Recently, nothing new has been invented in strength sports. All the principles that athletes now use have long been known to our ancestors of the previous couple centuries. There was no distinction between power sports - all serious athletes in a wide variety of sports increased their strength with weight exercises. Method of trial and error resulted in several complexes, strength exercises and training systems that we use up to this day. One of these methods is training with chains.

Ok, sure, weightlifting chains are an old tool that helps develop power capacities. It's clear. But how do they do it, and how is it applicable in practice?

How do chains work?

Chains, due to the specifics of the load that they provide, can bring great benefit even to the most experienced athletes, who have already seemed to have tried everything and have long gone to the limit of their capabilities. Even those who have devoted years to weight training have noted how much the style and effectiveness of training has changed since the incorporated chains into their training rig. But what is the trick?
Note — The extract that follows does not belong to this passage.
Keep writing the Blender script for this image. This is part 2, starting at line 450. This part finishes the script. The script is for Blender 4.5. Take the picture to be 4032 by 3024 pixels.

Well, there are three important factors that chains directly affect:

  • Variable resistance
  • Momentum
  • Routine diversity

If these words don't tell you anything, let's take a closer look at them.

Variable resistance

Everything is very simple here. Unlike conventional static weights, weightlifting chains give the bar some dynamics. After all, the chains do not hang on the bar with all their weight all the time, and most of the lift they partially lie on the floor. This means that the weight of the bar is not constant and grows while being lifted. It sounds very simple. In practice, even the easiest exercise with chains becomes much more difficult. Our brain is a very linear thing that likes to act according to prearranged schemes, and any variation is perceived as a challenge that shocks muscles.


Momentum is very crucial for any strength exercise. Since we tend to lose power and concentration as the exercise progresses, it is the power of impulse and inertia that determine whether we can cope with the movement or give up without reaching the peak. Chains in this application are very helpful. As the weight of the bar increases as it rises, all these inertia tricks become almost useless. No, with the chains you have to struggle every single inch and control the entire amplitude. And as a result, as soon as you remove the chains, you start to notice that common static weights no longer seem so challenging to you, and the mechanics of the exercises become very simple.

Routine diversity

As mentioned before, experienced athletes, in spite of all their experience, often suffer from the so-called "plateau" problem. This concept implies a strong or even a complete slowdown of the progress in training due to the reach of the physical maximum of the athlete. What is the solution? All have their own. Someone is constantly changing the training plan, someone takes a "temporary rest", someone just gets desperate and quits. And here is where the chains can really shine. They are able to bring the very diversity, which is so lacking for athletes who have spent years exercising. A new, completely unusual load very effectively diversifies the routine and gives a new impetus to development.

Chains – are they a key for all?

Well, not really. Do not take chains as a win-win. Much depends on the level of the athlete and his attitude. Chains are just one of the tools. But fairly speaking a tools that is very effective and useful.